Myrtle

Sensual energy

Myrtle Wilson is described by Nick as having great ‘vitality’ and he focuses on her body for much of the opening description. She is ‘in the middle thirties’, married to George Wilson, and ‘thickish’ or ‘faintly stout’ with ‘rather wide hips’. Nick observes that she ‘carried her flesh sensuously’ and appeared to be ‘smouldering’. Once she is in Tom’s apartment in New York, her ‘intense vitality’ becomes ‘impressive hauteur’. She is also revealed to be acquisitive and greedy, enjoying a shopping spree using Tom’s money. 

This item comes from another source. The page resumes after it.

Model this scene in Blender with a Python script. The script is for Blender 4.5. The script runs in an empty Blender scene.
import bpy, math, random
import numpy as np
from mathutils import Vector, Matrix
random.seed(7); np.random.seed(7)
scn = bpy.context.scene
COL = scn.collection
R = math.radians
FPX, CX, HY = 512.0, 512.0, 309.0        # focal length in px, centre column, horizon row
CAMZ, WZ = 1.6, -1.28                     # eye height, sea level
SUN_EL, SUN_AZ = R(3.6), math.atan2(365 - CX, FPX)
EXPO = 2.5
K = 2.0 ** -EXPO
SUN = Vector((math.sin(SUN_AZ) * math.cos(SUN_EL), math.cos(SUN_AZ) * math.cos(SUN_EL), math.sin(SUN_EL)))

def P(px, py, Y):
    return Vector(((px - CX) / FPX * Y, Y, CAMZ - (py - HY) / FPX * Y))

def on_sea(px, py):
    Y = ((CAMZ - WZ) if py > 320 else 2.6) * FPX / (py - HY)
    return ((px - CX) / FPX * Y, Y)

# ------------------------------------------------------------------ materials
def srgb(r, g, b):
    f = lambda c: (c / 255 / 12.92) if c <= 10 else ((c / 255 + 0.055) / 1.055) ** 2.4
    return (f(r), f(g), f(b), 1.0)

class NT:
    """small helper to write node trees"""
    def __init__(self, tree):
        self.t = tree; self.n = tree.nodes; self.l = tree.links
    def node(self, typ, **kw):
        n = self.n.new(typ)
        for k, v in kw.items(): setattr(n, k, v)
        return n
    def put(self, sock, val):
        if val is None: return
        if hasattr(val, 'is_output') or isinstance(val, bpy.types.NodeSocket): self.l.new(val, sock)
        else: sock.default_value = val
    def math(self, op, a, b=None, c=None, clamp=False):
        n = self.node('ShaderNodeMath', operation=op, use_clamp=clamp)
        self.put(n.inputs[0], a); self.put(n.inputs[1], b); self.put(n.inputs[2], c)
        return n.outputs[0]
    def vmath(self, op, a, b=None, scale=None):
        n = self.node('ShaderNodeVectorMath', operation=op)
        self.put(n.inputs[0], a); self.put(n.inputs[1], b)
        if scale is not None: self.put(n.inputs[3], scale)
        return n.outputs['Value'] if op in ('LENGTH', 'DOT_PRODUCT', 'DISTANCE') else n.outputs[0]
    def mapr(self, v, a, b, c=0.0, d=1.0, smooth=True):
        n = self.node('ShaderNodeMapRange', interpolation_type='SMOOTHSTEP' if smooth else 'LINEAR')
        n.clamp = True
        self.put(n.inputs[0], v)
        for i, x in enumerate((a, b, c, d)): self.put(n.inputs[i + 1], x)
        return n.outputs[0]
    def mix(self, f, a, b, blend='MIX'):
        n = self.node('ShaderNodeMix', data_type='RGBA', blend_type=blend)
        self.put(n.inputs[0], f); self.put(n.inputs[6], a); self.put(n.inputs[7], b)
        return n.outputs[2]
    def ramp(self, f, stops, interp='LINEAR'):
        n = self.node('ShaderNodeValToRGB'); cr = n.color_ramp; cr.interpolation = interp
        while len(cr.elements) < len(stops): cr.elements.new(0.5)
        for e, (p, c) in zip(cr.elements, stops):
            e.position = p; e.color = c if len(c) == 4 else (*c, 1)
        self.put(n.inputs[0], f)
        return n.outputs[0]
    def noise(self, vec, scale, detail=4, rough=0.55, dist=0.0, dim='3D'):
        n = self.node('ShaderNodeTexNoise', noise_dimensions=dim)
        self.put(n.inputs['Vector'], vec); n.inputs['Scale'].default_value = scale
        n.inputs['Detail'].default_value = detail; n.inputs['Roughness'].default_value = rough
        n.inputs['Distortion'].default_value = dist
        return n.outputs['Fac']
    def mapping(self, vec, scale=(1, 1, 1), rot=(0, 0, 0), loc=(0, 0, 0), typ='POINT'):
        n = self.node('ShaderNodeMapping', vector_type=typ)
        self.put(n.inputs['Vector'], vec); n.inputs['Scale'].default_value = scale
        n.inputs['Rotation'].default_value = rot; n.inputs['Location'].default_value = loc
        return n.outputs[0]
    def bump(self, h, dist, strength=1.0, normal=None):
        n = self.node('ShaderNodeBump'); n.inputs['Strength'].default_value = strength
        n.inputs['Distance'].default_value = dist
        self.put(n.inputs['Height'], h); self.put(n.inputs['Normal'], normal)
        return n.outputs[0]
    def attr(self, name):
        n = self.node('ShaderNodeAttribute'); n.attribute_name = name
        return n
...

Like Gatsby, Myrtle is ambitious to attain social prestige. She also exemplifies the hedonism and amoral attitudes of the time. She explains her rationale for engaging in an affair with Tom, a complete stranger whom she met on the train and then got into a taxi with, with carpe diem urgency:

All I kept thinking about, over and over, was ‘You can’t live forever; you can’t live forever.’

The constraints of poverty

Myrtle wants more from life than her conditions afford her. Her sensual voraciousness appears to have drained her husband and she now walks through him ‘as if he were a ghost’. She says she married Wilson ‘because I thought he was a gentleman,’ but soon discovered he’d ‘borrowed somebody's best suit to get married in’.

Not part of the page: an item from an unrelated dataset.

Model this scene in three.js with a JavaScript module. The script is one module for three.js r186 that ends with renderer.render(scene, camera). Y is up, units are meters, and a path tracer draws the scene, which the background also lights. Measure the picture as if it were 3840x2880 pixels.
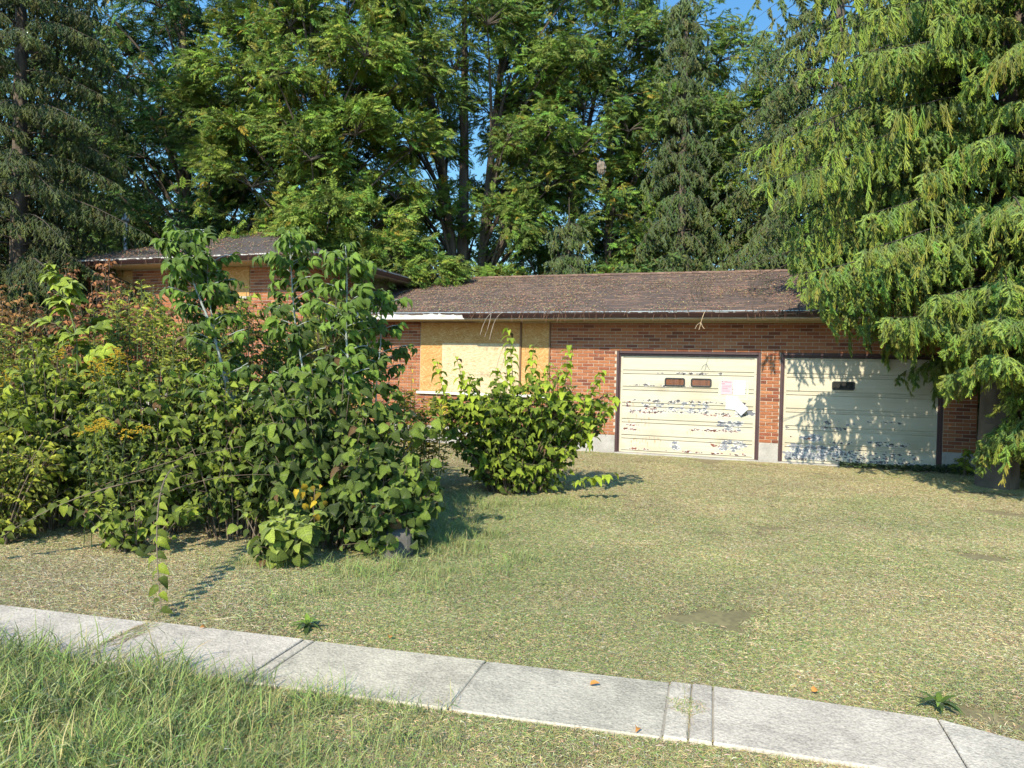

Myrtle is next seen in passing, ‘straining at the garage pump with panting vitality’ as Nick and Gatsby drive towards New York for a lunch appointment. This momentary image of her prefigures the later instances of passing by the garage, as the wealthy characters impinge on the lives of the poor characters.

A passionate death

When Nick, Jordan and Tom drive into New York in Gatsby’s car, we have another glimpse of Myrtle, ‘eyes, wide with jealous terror’ as she misidentifies Jordan as Tom’s wife. This is important for the narrative, as it provokes the jealousy which may motivate her leaping at the car when it returns from New York (this time carrying Daisy and Gatsby). Myrtle’s death is crucial to the narrative chain of events, as her avenging husband then kills Gatsby and himself. Furthermore, the description of her death represents the extinguishing of vitality in a more general sense. 

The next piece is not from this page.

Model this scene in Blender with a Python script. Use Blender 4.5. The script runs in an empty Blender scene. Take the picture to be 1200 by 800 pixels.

Even in death, the language associated with Myrtle is active rather than passive:

Myrtle Wilson, her life violently extinguished, knelt in the road and mingled her thick dark blood with the dust… her left breast was swinging loose like a flap… The mouth was wide open and ripped at the corners, as though she had choked a little in giving up the tremendous vitality she had stored so long.

This provides a stark contrast to the depiction of Gatsby’s death. His blood is mixed with water rather than earth, and his death is presented in passive dreamlike terms, using images of the water and impersonal terms to represent his body.